The ANC’s hopes of suing former Eskom chief executive Andre de Ruyter for defamation have all but gone up in smoke, at least for now.
This is as summons prepared by the governing party’s lawyers continue to gather dust as the battle to get them to De Ruyter is proving tougher than drilling a hole into a rock.
De Ruyter is a wanted man by the ANC, which took offence after he charged during an interview with an eTV news anchor that the party was using Eskom as a “feeding trough”.
In response to the accusations, the Luthuli House-based political outfit fired back by aiming its salvo at the power utility to retract and distance itself from its former employee’s remarks.
But as the state-owned entity continues to stall, asking for extensions to consider the ANC’s demands for retraction, De Ruyter has seemingly disappeared with the wind, leaving the fire he started burning with no extinguisher in sight at Pixley ka Isaka Seme Street, where the governing party’s head office is situated.
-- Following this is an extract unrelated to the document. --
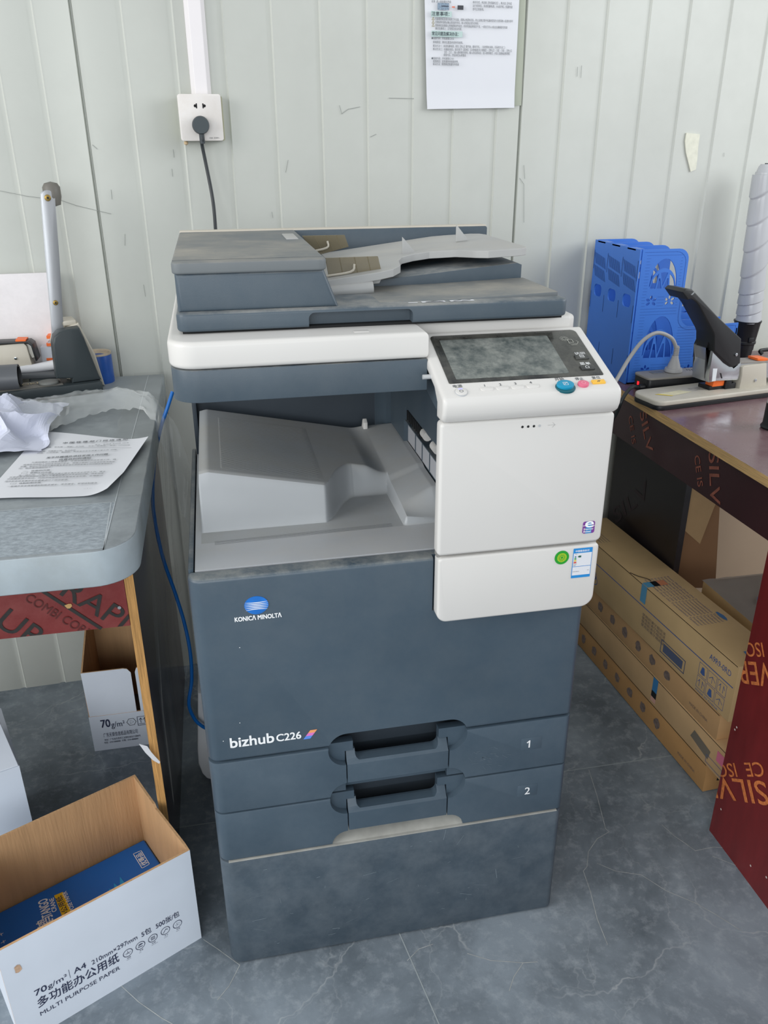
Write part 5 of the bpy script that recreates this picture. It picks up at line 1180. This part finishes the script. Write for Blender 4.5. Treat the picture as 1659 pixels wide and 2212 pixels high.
# power strip
SA = .17; SO = H(1402.6, 853, 2, RZ); SO = Vector((.985, .622, RZ+.0005))
ps = thing('power_strip', 'black power strip with dusty grey top lying before the blue rack', 'power strip', SO, .06)
PL(ps, 'case', prism(rr(0, .36, 0, .062, .010), 2, 0, .031, .001), black_p)
pt = PL(ps, 'top_plate', prism(rr(-.001, .361, -.001, .063, .011), 2, .031, .0365, .002), mat('dusty_grey_plate', '#8b8781', .55, var=.08, vs=20))
b = B(); Mp = frame((0, 0, .0365), (1, 0, 0), (0, 1, 0))
for cx in (.13, .19, .25, .31):
    for cy in (.018, .044):
        for dx in (-.006, 0, .006): strokes([((cx+dx, cy-.003), (cx+dx+.001, cy+.003))], .0016, Mp, .0003, b)
        strokes([((cx-.004, cy-.009), (cx-.001, cy-.0075))], .0014, Mp, .0003, b); strokes([((cx+.006, cy-.009), (cx+.003, cy-.0075))], .0014, Mp, .0003, b)
fuse(pt, b, dark_gap, True)
PL(ps, 'switch_recess', bx(.030, .058, .030, .050, .0362, .0372, .0004), mat('recess_grey', '#6f706f', .5), pt)
PL(ps, 'red_light', bx(-.0015, .001, .036, .042, .012, .020, .0004), mat('red_lamp', '#e8202a', .4, emit=1.5))
PL(ps, 'cable_boss', tube([(.002, .016, .013), (-.014, .014, .013)], lambda t: .0085-.002*t, 14, 0), black_p)
p0 = Matrix.Translation(SO) @ Matrix.Rotation(.06, 4, 'Z') @ Vector((-.012, .014, .013))
PL(ps, 'supply_cable', tube([Matrix.Rotation(-.06, 4, 'Z') @ (q-SO) for q in (p0, H(1366, 836, 1, .62), H(1352, 850, 1, .615), H(1341, 870, 1, .60), H(1332, 892, 1, .62), H(1318, 915, 1, .63), H(1290, 960, 1, .63), H(1240, 1100, 1, .63), Vector((.60, .68, .40)), Vector((.60, .72, .10)), Vector((.56, .74, .008)))], .0040, 10, 6), blk_cab)
# plug in the strip
pl_ = H(1454, 802, 2, RZ+.038)
pg = thing('grey_plug', 'grey three-pin plug standing in the power strip with its arched cable', 'plug', pl_)
P2('plug_base', lathe([(0, 0), (.0195, 0), (.0200, .003), (.0185, .008), (0, .009)], pl_, 32), grey_cab, pg)
P2('plug_body', lathe([(0, .006), (.0150, .008), (.0135, .014), (.0080, .030), (.0070, .036), (0, .036)], pl_, 28), grey_cab, pg)
b = B()
for k in range(6): lathe([(0, 0), (.0062, 0), (.0062, .0022), (0, .0022)], pl_+Vector((.001, 0, .035+k*.0036)), 18, b)
tube([pl_+Vector((0, 0, .03)), pl_+Vector((.001, 0, .058))], .0048, 12, 0, b)
P2('strain_relief', b, grey_cab, pg)
cp_ = [pl_+Vector((.001, 0, .054)), H(1461, 752, 1, pl_.y), H(1450, 730, 1, pl_.y-.005), H(1420, 719, 1, pl_.y-.01), H(1390, 735, 1, pl_.y-.02), H(1362, 770, 1, pl_.y-.03), H(1335, 815, 1, pl_.y-.05), H(1322, 838, 1, pl_.y-.06), H(1300, 880, 1, pl_.y-.08), H(1280, 1000, 1, .60), Vector((.56, .60, .70)), Vector((.50, .545, .66))]
P2('cable', tube(cp_, .0043, 12, 7), grey_cab, pg)

# heavy duty stapler
UA = math.atan2(.046, .289); STO = Vector((.944, .500, RZ+.0005))
stp = thing('heavy_duty_stapler', 'heavy duty stapler with black lever handle on a beige base on the right desk', 'stapler', STO, UA)
PL(stp, 'rubber_foot', prism(rr(0, .40, 0, .098, .028, 8, (.020, .01, .01, .030)), 2, 0, .009, .001), black_p)
PL(stp, 'base_plate', prism(rr(0, .40, 0, .098, .028, 8, (.020, .01, .01, .030)), 2, .009, .0195, .0028, 3), beige_p)
Mt_ = frame((0, 0, .0195), (1, 0, 0), (0, 1, 0))
lb = PL(stp, 'instruction_label', decal([[(.040, .052), (.100, .060), (.118, .040), (.062, .030)]], Mt_, .0004), mat('cream_label', '#d6cfae', .6, var=.06, vs=90), smooth=False)
PL(stp, 'label_stripe', decal([[(.030, .051), (.040, .052), (.062, .030), (.056, .028)]], Mt_, .0005), mat('yellow_stripe', '#d8bf4c', .6), smooth=False)
PL(stp, 'engraved_sketch', strokes([((.125, .062), (.160, .062)), ((.125, .062), (.132, .048)), ((.132, .048), (.165, .048)), ((.165, .048), (.160, .062)), ((.138, .056), (.155, .058)), ((.140, .052), (.158, .051))], .0008, Mt_, .0004), ink_g, smooth=False)
PL(stp, 'anvil_block', bx(.160, .222, .036, .072, .019, .028, .001), black_p)
PL(stp, 'anvil_post', prism([(.198, .019), (.226, .019), (.226, .031), (.220, .033), (.214, .031), (.212, .042), (.200, .043), (.197, .030)], 1, .030, .046, .001), black_p)
PL(stp, 'orange_guide', prism([(.166, .027), (.196, .027), (.197, .040), (.188, .041), (.184, .046), (.168, .046)], 1, .034, .058, .001), orange)
vpl = .050
def sl_(px, py, v=vpl):
    Ms2 = Matrix.Translation(STO) @ Matrix.Rotation(UA, 4, 'Z'); n = Ms2.to_3x3() @ Vector((0, 1, 0)); p = Ms2.inverted() @ HP(px, py, Ms2 @ Vector((0, v, 0)), n); return (p.x, p.z)
def C4p(x, y): return (1380+x*.1899, 500+y*.1899)
hv = .028
hpts = [(500, 690), (540, 655), (610, 660), (640, 690), (900, 970), (1168, 1222), (1155, 1500), (1072, 1548), (1000, 1500), (858, 1365), (862, 1190), (850, 1150), (690, 850), (650, 800), (598, 770), (560, 780)]
fpts = [(845, 1345), (1000, 1480), (1080, 1560), (1160, 1490), (1146, 1685), (1100, 1692), (885, 1700), (800, 1718), (795, 1650)]
hd = PL(stp, 'head_frame', prism([sl_(*C4p(x, y), hv) for x, y in fpts], 1, hv, hv+.046, .0010), chrome)
PL(stp, 'front_pillar', prism([sl_(*C4p(x, y), hv+.010) for x, y in ((775, 1330), (850, 1330), (850, 1150), (835, 1160), (800, 1420), (760, 1560), (745, 1700), (805, 1712))], 1, hv+.012, hv+.050, .001), alu, hd)
PL(stp, 'front_window', prism([sl_(*C4p(x, y), hv-.0005) for x, y in ((845, 1560), (893, 1560), (872, 1700), (832, 1705))], 1, hv-.0008, hv+.001), mat('white_metal_tab', '#e2e6ea', .4), hd)
PL(stp, 'lock_slot', prism([sl_(*C4p(x, y), hv-.001) for x, y in ((925, 1610), (938, 1612), (952, 1672), (940, 1672))], 1, hv-.0009, hv+.001), black_p, hd)
PL(stp, 'magazine_rail', prism([sl_(*C4p(x, y), hv+.004) for x, y in ((1150, 1490), (1800, 1465), (1800, 1640), (1140, 1685))], 1, hv+.004, hv+.040, .001), alu)
PL(stp, 'rail_cover_edge', prism([sl_(*C4p(x, y), hv+.002) for x, y in ((1150, 1488), (1800, 1463), (1800, 1480), (1150, 1505))], 1, hv+.002, hv+.042, .0006), mat('dusty_rail_top', '#8f8a84', .6), hd)
sbk = PL(stp, 'side_bracket', prism([sl_(*C4p(x, y), hv-.004) for x, y in ((1205, 1530), (1455, 1500), (1452, 1785), (1140, 1805), (1175, 1640), (1180, 1545))], 1, hv-.004, hv+.048, .0012), beige_p)
x, z = sl_(*C4p(1322, 1693), hv-.004); PL(stp, 'rivet', prism(circ(x, z, .0036, 16), 1, hv-.0062, hv-.003, .0008), chrome, sbk)
hn = PL(stp, 'lever_handle', prism([sl_(*C4p(x, y), hv-.006) for x, y in hpts], 1, hv-.006, hv+.052, .0022, 3), mat('black_handle', '#1f2123', .42, var=.05))
x, z = sl_(*C4p(1104, 1400), hv-.006); PL(stp, 'rivet', prism(circ(x, z, .0036, 18), 1, hv-.0085, hv-.005, .001), chrome, hn)
PL(stp, 'grip_mark', prism([sl_(*C4p(x, y), hv-.007) for x, y in ((592, 722), (625, 690), (640, 692), (612, 722))], 1, hv-.0068, hv-.005), mat('pale_grip_mark', '#8f9496', .5), hn)
PL(stp, 'orange_clip', prism([sl_(*C4p(x, y), hv+.01) for x, y in ((1340, 1440), (1450, 1435), (1462, 1460), (1400, 1474), (1336, 1466))], 1, hv+.006, hv+.036, .001), orange)

# poster tube standing by the wall
tb0 = H(1602, 768, 1, .905); tb0.z = RZ
cz_ = H(1602, 694, 1, .905).z-RZ
hl = thing('tube_holder', 'black plastic cup holder standing by the wall behind the stapler', 'holder', tb0)
P2('cup_wall', lathe([(0, 0), (.021, 0), (.023, .01), (.024, .032), (.0285, .036), (.0285, .041), (.027, .043), (.032, cz_-.004), (.034, cz_), (.034, cz_+.002), (.030, cz_+.002), (.025, .02), (0, .018)], tb0, 36), black_p, hl)
P2('cup_clip', bx(tb0.x-.008, tb0.x+.006, tb0.y-.031, tb0.y-.026, RZ+.043, RZ+.055, .001), black_p, hl)
wrapm = mat('grey_glossy_wrap', '#b9bbbe', .22, var=.04, vs=10)
zb_ = RZ+cz_-.002; tp_ = H(1651, 372, 1, .905); hgt_ = tp_.z-zb_
def phz(z): return z/.026 if z < .085 else 3.27+(z-.085)/.062
def wrap(u, v):
    a = u*2*math.pi; z = v*hgt_
    ph = (phz(z)-math.cos(a)*.34) % 1.0
    r = .0285+.0034*(1-ph)**.6*(1 if ph > .05 else ph/.05)
    r *= (.80 if v > .985 else 1)*(1.0-.08*v)
    return Vector((tb0.x+(tp_.x-tb0.x)*v+r*math.cos(a), tb0.y-.002+r*math.sin(a), zb_+z))
wp_ = thing('wrapped_roll', 'tall roll in twisted glossy grey plastic wrap standing in the black holder', 'wrapped roll', tb0+Vector((0, 0, .105)))
P2('spiral_wrap', grid(48, 320, wrap), wrapm, wp_)
P2('roll_end', lathe([(0, -.01), (.021, -.004), (.016, .012), (.012, .018), (0, .018)], (tp_.x, tb0.y-.002, tp_.z), 24), wrapm, wp_)
P2('dark_tip', lathe([(0, 0), (.0055, 0), (.0055, .003), (0, .003)], (tp_.x, tb0.y-.006, tp_.z+.017), 14), green_k, wp_)
# black bottle at right frame edge
b0 = H(1672, 925, 2, RZ)
bt = thing('black_bottle', 'black bottle with a white neck cut by the right frame edge', 'bottle', b0)
P2('bottle_body', lathe([(0, 0), (.024, 0), (.026, .004), (.0225, .010), (.022, .050), (0, .050)], b0, 30), black_p, bt)
P2('bottle_cap', lathe([(0, .050), (.021, .050), (.021, .082), (.019, .085), (0, .085)], b0, 30), white_p, bt)
t0 = H(1652, 768, 2, RZ); tag(obj('black_clamp', tube([t0+Vector((-.008, 0, .004)), t0+Vector((-.012, .005, .012)), t0+Vector((.02, .010, .013)), t0+Vector((.05, .012, .011))], .005, 8, 5), black_p, loc=t0), 'small black clamp on the right desk near the wall at the frame edge', 'clamp')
ANC secretary-general Fikile Mbalula, who has made it his mission to take jabs at De Ruyter every time there is a media microphone in sight, has been putting pressure on party attorney Krish Naidoo to slap De Ruyter with a lawsuit.
Naidoo is growing increasingly frustrated as the documents he prepared in this regard cannot reach the intended first recipient.
“We cannot find Mr Adre De Ruyter to serve him with the summons. We do not know where he is, although we thought since he worked at Megawatt Park he should be living around Joburg,” said a frustrated Naidoo.
“First we have to assume that he is in the country and trace him. If an estate agent goes to his house and the door is locked and people say he has left the country, as a political party we cannot go to home affairs and say check all the ports of entry and exit. We do not have that power.
“We must try and trace him, if we cannot, we have to apply to the court to put an advert in a newspaper. But we must get some indication first about the whereabouts of this guy, is he in London, New York or Europe? We do not know where he is, but we have to pursue him because the ANC has publicly said we have to pursue this matter.”
Mbalula concurred with Naidoo, saying it was puzzling that De Ruyter’s bravery in fingering the ANC in the manner he did was short-lived when it was time to face the music.
“He has gone underground. That bravery we saw on television of him saying that the ANC is corrupt, we do not see it any longer.
But we will trace him, find him and smoke him out wherever he is.
“We are not going to allow anyone to say the ANC is corrupt. We have said that even if there are ANC members who went to Eskom knocking and doing corruption, De Ruyter had a right to report such activities.”
According to Mbalula, no matter how far De Ruyter runs, the ANC “won’t sweep the matter under the carpet” since the party image had been “battered by allegations of corruption” for too long without taking the accusers to task.
Naidoo said there was no point in De Ruyter going into hiding because the summons against him cannot be wished away because “he made very serious allegations and defamatory stuff” against his client – the ANC.
“We are ready to sue him, but we do not know where he is.”
A source with knowledge of the tussle between the ANC and De Ruyter said it was almost a certainty that De Ruyter was no longer in the country, particularly after his infamous interview, where he stated publicly that he was headed for Europe.
De Ruyter is also wanted by parliament’s standing committee on public accounts and it too has been unable to reach him.
This newspaper’s attempts to seek De Ruyter’s comments also drew a blank.